Quote, with no changes, the lines that run from the top of the material to the line with "COL = S.collection", both included.

§ SOURCE MATERIAL
* * * * *
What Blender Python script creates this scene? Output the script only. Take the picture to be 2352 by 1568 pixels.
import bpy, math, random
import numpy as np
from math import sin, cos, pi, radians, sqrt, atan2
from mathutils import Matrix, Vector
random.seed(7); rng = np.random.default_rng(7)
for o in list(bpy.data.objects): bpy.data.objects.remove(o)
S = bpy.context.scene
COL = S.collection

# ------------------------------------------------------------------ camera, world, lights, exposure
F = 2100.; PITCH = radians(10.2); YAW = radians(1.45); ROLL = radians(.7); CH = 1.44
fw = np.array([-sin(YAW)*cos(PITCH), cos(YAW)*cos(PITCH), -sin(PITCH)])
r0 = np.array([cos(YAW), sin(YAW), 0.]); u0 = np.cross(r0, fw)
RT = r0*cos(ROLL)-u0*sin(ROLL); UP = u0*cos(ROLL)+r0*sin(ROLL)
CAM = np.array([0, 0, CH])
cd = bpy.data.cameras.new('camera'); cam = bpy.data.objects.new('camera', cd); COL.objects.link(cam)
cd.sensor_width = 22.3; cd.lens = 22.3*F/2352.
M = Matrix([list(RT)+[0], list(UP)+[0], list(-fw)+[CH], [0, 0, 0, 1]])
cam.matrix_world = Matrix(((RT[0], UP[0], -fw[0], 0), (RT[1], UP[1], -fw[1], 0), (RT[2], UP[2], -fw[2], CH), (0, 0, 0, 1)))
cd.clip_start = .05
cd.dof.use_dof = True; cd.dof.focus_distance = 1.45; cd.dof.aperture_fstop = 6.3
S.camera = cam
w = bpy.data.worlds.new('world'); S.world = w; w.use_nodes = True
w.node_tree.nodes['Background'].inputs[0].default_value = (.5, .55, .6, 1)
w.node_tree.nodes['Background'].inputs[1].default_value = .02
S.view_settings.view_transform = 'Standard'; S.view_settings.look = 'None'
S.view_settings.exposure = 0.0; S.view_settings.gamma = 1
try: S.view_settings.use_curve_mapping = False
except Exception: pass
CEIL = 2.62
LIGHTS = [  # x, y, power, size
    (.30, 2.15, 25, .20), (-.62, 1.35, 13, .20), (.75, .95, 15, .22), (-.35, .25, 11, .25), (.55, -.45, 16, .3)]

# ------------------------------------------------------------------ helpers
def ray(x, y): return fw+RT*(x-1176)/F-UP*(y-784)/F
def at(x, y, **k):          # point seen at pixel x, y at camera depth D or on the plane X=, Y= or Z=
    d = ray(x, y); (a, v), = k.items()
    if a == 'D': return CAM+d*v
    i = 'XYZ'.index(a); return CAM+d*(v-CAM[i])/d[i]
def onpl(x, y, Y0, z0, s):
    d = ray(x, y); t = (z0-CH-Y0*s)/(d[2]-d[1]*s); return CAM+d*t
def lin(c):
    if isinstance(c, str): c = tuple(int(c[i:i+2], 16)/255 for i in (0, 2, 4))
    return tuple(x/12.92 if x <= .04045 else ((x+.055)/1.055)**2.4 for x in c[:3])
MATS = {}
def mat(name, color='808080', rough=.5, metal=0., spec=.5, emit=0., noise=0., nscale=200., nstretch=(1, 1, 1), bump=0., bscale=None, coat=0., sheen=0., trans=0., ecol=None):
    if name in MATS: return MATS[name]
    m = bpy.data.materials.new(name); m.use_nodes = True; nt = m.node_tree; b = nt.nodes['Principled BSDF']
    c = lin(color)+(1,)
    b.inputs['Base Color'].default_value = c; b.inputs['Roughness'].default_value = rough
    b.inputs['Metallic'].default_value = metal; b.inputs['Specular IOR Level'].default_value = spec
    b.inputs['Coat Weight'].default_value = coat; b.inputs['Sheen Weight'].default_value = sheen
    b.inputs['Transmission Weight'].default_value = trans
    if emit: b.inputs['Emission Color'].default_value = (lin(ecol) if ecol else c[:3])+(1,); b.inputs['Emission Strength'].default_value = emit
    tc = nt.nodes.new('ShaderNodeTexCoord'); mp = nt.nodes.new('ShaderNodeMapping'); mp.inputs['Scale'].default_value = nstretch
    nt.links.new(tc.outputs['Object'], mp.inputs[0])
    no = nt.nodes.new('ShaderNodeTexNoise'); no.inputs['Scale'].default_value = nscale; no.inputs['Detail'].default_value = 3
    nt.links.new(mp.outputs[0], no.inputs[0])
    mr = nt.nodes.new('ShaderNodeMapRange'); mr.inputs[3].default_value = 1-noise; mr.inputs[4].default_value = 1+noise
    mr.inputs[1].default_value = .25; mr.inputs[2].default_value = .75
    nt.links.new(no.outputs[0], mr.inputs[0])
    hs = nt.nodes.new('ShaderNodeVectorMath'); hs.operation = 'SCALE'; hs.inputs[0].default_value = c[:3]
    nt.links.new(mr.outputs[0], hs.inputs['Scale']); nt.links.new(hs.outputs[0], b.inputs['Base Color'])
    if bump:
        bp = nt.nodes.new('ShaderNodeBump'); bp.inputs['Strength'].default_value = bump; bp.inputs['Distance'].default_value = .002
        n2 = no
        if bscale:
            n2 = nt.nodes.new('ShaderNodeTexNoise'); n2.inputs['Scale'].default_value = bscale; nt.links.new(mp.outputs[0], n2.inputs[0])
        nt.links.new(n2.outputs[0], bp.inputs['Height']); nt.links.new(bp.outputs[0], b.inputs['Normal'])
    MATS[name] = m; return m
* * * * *
§ EXERCISE RESPONSE
What Blender Python script creates this scene? Output the script only. Take the picture to be 2352 by 1568 pixels.
import bpy, math, random
import numpy as np
from math import sin, cos, pi, radians, sqrt, atan2
from mathutils import Matrix, Vector
random.seed(7); rng = np.random.default_rng(7)
for o in list(bpy.data.objects): bpy.data.objects.remove(o)
S = bpy.context.scene
COL = S.collection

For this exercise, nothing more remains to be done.